▸ **The problem**
Quote the data exactly, first line to the line containing "random.seed(7)", with no pictures.

Records with scene code:
++++++++++

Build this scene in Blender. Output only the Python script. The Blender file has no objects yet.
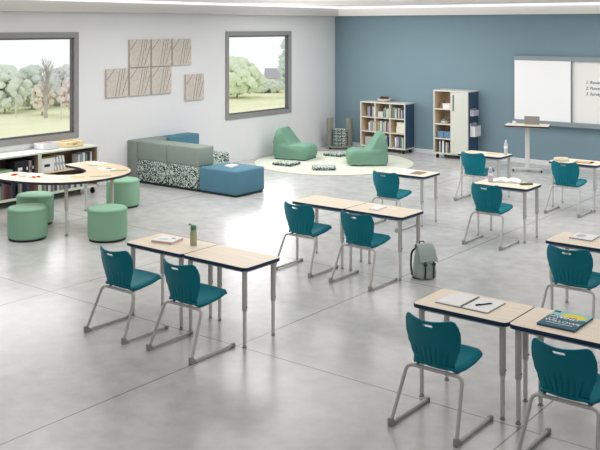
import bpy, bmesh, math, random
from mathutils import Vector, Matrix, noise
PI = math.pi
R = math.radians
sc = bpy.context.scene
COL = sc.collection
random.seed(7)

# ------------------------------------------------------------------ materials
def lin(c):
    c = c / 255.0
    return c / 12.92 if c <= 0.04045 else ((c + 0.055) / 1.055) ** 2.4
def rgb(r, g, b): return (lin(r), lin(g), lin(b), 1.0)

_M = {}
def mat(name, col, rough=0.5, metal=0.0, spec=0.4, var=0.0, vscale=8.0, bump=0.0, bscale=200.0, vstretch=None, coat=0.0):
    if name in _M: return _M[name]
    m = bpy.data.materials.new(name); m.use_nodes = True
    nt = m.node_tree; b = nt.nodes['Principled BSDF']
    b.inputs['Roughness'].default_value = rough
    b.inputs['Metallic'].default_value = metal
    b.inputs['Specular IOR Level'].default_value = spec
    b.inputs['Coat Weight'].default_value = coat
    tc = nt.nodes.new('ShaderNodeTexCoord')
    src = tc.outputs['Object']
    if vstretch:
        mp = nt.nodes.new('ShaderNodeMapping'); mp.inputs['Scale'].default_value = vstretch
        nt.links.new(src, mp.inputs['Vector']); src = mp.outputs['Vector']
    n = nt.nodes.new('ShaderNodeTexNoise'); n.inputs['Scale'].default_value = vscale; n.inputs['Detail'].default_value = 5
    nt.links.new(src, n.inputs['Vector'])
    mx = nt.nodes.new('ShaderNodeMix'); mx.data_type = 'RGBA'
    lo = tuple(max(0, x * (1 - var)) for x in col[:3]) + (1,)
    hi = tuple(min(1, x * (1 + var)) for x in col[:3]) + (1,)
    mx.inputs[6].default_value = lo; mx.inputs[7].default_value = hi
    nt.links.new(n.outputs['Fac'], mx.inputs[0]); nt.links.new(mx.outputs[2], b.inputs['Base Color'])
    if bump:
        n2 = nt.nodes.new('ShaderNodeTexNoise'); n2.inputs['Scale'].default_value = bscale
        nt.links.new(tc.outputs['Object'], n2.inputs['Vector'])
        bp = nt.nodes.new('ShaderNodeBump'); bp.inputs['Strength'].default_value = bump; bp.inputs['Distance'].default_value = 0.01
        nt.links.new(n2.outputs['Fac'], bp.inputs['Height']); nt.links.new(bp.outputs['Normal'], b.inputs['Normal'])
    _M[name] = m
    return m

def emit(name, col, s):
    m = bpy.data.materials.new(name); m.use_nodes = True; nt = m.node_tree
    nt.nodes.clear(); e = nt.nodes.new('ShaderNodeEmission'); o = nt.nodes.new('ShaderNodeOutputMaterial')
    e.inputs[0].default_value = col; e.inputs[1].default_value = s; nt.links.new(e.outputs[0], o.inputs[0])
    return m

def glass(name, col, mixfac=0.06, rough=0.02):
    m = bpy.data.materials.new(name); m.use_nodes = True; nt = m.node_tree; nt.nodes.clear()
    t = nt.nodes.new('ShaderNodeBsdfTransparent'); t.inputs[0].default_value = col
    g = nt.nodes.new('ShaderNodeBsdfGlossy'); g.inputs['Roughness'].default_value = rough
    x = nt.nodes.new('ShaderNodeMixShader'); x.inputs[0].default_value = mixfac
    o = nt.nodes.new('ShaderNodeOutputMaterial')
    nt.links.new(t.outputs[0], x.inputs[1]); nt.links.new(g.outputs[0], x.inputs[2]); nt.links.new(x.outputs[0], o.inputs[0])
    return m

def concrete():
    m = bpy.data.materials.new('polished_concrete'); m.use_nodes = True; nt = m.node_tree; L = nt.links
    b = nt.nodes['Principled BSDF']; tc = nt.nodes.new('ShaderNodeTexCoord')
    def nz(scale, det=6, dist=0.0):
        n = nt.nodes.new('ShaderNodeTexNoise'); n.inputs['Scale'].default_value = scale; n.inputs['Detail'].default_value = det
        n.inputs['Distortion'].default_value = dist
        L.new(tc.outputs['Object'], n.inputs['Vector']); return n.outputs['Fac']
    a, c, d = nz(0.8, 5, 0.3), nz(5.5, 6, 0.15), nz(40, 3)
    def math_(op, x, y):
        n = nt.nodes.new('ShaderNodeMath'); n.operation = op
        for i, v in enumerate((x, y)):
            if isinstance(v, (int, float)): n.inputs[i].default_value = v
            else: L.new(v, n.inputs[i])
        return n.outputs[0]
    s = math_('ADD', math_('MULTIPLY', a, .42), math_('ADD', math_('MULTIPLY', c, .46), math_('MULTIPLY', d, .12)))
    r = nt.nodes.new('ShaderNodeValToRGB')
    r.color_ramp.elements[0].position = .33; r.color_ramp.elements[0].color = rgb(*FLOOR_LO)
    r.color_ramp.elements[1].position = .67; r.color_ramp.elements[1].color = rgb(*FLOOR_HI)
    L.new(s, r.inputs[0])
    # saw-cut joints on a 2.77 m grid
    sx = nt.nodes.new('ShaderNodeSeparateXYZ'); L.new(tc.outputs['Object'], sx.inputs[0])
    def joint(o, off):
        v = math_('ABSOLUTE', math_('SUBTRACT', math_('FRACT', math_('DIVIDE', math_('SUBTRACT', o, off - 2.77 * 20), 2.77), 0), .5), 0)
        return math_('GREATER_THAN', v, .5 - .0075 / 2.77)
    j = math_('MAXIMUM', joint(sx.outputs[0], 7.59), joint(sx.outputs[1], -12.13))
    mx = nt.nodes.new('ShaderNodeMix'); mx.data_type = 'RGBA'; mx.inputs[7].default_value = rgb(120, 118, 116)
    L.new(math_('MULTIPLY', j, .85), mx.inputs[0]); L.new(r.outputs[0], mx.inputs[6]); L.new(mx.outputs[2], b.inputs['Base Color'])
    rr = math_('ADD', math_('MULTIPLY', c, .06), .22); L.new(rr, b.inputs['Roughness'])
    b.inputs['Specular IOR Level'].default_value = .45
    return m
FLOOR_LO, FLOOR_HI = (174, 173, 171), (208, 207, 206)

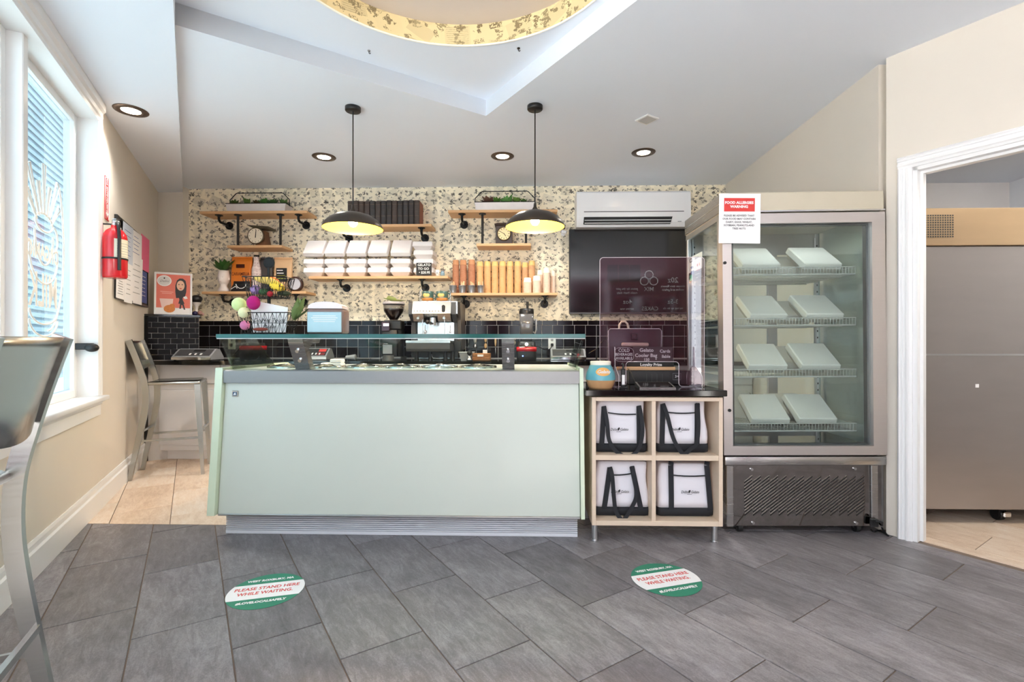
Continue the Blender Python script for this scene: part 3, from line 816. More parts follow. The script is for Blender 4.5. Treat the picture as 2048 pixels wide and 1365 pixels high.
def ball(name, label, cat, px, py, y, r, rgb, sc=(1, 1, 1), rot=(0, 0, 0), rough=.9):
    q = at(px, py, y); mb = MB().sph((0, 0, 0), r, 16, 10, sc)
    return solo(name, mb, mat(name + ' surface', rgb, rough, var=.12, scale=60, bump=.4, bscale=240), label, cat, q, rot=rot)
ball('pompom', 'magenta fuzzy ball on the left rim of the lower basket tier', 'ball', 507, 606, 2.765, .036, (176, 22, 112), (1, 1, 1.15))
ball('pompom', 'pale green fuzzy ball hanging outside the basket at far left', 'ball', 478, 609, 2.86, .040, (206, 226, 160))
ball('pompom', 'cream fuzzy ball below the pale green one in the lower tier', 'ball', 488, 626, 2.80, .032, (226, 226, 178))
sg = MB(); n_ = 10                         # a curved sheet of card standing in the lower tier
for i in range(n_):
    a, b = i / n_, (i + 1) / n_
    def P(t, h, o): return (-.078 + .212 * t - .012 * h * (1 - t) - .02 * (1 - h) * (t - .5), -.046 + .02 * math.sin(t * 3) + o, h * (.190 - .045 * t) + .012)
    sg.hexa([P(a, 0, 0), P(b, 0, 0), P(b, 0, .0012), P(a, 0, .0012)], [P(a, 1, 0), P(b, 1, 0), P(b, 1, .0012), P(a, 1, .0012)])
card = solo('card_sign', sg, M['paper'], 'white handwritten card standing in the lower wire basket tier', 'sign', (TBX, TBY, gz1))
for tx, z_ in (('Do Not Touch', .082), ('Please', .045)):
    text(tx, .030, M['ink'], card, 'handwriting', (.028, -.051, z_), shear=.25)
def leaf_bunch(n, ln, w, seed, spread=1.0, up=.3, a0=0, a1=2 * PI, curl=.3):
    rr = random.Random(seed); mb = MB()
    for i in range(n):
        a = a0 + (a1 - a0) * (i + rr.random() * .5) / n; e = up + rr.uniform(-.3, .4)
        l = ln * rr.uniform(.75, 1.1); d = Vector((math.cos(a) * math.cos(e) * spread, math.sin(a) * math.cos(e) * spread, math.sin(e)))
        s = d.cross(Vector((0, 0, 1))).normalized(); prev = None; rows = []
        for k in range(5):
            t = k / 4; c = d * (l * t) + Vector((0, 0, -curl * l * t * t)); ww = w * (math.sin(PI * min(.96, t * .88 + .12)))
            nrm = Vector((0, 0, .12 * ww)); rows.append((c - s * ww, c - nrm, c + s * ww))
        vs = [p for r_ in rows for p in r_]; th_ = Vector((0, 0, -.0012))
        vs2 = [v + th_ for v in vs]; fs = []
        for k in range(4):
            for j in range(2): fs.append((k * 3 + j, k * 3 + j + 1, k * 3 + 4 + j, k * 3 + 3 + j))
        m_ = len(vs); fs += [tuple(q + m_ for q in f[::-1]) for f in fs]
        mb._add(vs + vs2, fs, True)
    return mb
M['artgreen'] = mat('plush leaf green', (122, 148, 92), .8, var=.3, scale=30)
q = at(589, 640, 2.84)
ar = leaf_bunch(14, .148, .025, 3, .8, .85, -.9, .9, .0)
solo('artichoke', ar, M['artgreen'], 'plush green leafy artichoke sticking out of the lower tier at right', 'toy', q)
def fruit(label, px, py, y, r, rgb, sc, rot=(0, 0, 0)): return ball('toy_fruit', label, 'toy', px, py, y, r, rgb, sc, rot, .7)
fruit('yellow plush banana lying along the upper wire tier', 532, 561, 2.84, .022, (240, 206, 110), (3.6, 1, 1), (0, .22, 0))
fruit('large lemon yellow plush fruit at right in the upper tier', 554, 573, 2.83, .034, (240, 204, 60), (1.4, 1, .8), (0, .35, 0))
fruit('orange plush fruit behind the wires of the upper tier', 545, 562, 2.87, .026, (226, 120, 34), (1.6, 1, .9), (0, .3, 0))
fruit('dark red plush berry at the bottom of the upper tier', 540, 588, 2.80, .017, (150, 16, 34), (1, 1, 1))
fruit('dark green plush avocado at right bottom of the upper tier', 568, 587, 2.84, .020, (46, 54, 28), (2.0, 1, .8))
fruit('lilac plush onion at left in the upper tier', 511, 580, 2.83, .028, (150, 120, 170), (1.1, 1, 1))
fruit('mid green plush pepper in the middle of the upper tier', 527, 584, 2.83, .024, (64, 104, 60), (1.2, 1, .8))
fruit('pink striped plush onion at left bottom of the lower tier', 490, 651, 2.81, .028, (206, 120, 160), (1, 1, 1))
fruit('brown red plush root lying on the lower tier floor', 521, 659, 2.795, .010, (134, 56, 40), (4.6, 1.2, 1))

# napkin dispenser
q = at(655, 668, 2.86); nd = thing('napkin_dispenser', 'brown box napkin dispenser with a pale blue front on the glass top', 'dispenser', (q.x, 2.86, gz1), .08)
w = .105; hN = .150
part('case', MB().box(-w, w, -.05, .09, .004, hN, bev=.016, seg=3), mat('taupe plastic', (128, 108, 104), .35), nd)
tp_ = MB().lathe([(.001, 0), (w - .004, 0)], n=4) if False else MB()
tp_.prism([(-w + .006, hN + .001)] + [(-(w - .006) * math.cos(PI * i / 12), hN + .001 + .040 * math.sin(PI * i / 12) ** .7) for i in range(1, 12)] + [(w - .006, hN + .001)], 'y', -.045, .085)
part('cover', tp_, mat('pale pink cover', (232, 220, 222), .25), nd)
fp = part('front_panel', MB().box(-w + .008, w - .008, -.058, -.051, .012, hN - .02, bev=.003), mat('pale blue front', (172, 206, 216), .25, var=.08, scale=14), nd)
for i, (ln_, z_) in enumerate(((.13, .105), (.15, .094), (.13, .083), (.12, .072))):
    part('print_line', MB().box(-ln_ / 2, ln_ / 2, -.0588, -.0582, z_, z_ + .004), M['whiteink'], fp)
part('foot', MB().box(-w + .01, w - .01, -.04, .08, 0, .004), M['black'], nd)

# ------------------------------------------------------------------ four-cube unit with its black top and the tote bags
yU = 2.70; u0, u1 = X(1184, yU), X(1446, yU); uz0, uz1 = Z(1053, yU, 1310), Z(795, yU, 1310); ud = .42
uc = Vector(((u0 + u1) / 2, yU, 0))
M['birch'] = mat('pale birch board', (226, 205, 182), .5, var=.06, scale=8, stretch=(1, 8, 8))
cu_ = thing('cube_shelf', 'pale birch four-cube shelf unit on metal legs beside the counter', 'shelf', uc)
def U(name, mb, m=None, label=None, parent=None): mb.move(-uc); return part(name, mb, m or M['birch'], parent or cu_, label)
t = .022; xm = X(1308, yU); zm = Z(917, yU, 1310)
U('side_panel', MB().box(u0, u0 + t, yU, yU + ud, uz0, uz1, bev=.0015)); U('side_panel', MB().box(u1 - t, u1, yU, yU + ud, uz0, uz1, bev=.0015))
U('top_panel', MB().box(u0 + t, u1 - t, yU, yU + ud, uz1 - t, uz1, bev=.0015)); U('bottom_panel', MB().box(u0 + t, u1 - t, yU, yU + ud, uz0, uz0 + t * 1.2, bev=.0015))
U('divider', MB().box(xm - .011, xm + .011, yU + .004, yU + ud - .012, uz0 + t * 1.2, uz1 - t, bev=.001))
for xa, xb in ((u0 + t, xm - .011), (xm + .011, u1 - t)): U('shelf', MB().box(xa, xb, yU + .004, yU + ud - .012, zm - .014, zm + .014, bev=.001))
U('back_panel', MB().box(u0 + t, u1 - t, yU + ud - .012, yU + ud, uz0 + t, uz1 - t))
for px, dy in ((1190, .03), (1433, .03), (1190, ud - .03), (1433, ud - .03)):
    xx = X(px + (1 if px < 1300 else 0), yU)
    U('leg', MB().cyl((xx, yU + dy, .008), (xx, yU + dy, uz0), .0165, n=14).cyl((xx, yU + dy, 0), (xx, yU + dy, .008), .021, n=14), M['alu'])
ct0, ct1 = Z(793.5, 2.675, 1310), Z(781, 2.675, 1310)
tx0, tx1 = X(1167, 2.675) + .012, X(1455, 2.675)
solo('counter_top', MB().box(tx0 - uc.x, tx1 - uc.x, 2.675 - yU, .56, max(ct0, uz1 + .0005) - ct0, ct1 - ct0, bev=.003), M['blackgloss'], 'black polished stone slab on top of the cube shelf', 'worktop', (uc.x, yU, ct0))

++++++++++

▸ **Exercise solution**
Build this scene in Blender. Output only the Python script. The Blender file has no objects yet.
import bpy, bmesh, math, random
from mathutils import Vector, Matrix, noise
PI = math.pi
R = math.radians
sc = bpy.context.scene
COL = sc.collection
random.seed(7)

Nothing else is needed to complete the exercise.